Le succès commercial de la musique d’Horacio Malvicino est immense, avec une forte dimension transatlantique, et je la reçois de mon côté à la fois comme la preuve indéniable des circulations entre le savant et le populaire, mais aussi comme une musique de fond délicieuse, une forme d’easy-listening jamais fatigant et plein de surprises. Certaines de ses productions sont tout simplement géniales, et au fil de la masse de ces standards passé à la moulinette tango/varietoche/musette, on est bercé dans une zone de confort où une musique en apparence docile mène pourtant une délicate mutinerie en sourdine.

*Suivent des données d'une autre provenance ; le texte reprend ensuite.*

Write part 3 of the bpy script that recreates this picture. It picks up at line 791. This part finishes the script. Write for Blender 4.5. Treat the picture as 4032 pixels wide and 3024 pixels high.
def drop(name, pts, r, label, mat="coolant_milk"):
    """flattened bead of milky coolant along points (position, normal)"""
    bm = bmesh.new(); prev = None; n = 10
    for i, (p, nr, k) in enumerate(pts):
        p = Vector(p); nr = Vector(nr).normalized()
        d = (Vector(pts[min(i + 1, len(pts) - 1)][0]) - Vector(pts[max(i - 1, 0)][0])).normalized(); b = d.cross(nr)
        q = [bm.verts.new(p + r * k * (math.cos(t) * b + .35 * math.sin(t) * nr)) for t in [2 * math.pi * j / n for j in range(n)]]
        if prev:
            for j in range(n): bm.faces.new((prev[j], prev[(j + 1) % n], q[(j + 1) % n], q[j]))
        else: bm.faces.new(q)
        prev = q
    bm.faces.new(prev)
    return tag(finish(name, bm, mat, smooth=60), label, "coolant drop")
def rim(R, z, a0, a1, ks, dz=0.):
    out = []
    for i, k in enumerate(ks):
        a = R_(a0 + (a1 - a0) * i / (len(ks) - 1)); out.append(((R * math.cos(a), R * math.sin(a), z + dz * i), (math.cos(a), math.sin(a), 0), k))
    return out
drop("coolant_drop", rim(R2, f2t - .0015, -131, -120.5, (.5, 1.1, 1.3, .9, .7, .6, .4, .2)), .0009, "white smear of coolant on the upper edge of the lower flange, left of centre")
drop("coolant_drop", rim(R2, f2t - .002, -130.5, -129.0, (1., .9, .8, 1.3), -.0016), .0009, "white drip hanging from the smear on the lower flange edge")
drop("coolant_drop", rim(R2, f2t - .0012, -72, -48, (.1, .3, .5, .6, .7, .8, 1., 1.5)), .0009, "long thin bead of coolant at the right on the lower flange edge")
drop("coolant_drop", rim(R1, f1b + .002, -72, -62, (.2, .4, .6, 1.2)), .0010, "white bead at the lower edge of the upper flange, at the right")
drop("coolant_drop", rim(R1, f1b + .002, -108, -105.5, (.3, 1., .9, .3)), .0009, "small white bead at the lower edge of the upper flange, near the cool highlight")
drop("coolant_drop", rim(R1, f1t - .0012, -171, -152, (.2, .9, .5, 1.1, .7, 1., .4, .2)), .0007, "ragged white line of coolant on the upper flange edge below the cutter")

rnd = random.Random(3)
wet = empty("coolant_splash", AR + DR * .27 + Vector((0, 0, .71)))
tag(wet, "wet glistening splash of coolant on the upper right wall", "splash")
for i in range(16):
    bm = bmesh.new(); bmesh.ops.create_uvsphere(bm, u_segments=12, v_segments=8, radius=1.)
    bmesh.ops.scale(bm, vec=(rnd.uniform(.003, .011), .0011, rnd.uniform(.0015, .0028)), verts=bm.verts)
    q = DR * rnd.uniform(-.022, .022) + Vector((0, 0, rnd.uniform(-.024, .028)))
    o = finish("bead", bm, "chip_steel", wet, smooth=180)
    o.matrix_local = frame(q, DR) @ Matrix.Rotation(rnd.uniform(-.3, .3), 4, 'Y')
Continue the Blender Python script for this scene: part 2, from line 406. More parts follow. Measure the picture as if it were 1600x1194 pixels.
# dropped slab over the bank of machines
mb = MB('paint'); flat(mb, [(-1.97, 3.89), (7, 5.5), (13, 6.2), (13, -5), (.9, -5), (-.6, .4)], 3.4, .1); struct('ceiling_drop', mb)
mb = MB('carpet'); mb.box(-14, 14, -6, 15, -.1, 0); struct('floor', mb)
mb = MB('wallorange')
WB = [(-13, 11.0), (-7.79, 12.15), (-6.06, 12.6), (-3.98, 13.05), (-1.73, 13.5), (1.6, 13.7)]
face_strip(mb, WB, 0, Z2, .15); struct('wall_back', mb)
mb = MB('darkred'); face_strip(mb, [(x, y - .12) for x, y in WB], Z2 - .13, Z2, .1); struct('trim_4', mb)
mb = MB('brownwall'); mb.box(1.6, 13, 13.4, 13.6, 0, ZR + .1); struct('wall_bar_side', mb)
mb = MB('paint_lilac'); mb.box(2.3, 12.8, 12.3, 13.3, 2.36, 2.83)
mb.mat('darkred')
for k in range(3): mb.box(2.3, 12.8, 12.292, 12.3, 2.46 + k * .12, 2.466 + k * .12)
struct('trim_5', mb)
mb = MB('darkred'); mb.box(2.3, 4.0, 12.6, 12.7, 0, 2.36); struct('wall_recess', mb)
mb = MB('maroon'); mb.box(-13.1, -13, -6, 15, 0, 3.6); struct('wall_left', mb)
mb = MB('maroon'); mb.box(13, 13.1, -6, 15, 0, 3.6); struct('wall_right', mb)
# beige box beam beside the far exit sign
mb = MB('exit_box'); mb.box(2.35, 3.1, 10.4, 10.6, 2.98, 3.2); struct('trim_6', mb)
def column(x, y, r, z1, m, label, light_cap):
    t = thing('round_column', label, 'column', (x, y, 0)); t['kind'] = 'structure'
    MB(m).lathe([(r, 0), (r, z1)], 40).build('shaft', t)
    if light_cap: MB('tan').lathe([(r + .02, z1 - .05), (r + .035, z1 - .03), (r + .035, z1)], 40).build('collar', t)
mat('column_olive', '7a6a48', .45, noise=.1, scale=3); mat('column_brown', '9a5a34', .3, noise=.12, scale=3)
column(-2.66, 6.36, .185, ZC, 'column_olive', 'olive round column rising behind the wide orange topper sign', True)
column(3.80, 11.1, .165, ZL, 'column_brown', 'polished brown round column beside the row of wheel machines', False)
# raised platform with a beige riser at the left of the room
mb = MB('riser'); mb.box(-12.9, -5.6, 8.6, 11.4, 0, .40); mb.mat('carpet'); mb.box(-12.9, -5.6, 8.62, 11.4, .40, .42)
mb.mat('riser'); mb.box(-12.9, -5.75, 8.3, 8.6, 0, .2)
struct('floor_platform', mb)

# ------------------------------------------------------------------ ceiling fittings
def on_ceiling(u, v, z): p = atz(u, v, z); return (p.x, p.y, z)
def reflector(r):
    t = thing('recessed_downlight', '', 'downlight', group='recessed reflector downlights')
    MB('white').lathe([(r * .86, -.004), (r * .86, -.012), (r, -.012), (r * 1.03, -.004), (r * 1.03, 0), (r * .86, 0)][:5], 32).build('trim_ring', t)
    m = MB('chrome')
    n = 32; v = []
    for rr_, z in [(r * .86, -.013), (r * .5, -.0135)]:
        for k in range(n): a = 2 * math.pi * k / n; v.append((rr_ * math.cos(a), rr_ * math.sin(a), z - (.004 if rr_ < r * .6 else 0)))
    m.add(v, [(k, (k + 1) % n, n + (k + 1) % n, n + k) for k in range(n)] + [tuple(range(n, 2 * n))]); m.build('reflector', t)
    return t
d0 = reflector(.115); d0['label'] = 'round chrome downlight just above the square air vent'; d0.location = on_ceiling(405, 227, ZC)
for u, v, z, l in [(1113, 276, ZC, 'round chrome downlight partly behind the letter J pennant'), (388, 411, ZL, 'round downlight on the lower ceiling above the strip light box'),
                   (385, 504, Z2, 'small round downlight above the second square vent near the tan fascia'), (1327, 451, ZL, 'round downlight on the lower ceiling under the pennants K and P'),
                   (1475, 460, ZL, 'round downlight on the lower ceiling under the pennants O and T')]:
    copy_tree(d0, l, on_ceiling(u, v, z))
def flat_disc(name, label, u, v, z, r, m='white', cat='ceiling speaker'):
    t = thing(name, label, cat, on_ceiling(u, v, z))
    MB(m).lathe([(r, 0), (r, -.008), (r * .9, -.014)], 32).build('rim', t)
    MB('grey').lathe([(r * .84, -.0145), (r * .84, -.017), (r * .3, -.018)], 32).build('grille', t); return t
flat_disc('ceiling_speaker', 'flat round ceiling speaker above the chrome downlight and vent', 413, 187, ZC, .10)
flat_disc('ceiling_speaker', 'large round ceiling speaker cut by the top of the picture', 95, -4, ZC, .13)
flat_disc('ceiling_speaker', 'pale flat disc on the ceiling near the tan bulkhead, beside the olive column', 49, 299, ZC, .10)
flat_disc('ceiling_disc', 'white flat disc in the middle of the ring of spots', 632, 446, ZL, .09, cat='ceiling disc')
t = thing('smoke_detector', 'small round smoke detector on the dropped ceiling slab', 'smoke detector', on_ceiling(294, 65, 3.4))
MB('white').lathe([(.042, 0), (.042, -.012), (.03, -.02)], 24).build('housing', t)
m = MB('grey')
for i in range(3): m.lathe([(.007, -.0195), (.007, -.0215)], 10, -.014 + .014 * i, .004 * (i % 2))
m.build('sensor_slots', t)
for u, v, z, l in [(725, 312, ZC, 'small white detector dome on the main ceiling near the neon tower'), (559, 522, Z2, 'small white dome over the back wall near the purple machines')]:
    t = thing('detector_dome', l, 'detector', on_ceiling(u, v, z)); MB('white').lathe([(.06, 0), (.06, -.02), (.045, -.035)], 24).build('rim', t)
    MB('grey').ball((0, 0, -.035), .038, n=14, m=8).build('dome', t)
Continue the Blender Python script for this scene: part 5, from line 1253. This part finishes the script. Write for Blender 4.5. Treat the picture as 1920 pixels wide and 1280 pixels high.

Le côté facétieux et moqueur d’Horacio Malvicino révèle la plasticité de l’espace de jeu ouvert par une musique pourtant marquée par l’ordinaire et le routinier. Cela rebat les cartes des distinctions dressées à la hâte pour se gausser, s’enorgueillir ou chercher une pseudo-authenticité. Sur les parquets des dancings de France, entre un Leclerc et un Monsieur Bricolage, la musique de Malvicino résonnera des décennies durant comme un rappel salutaire : rien n’est figé, on s’amuse comme des fous, et vive la musique, à tous les âges et dans tous les contextes.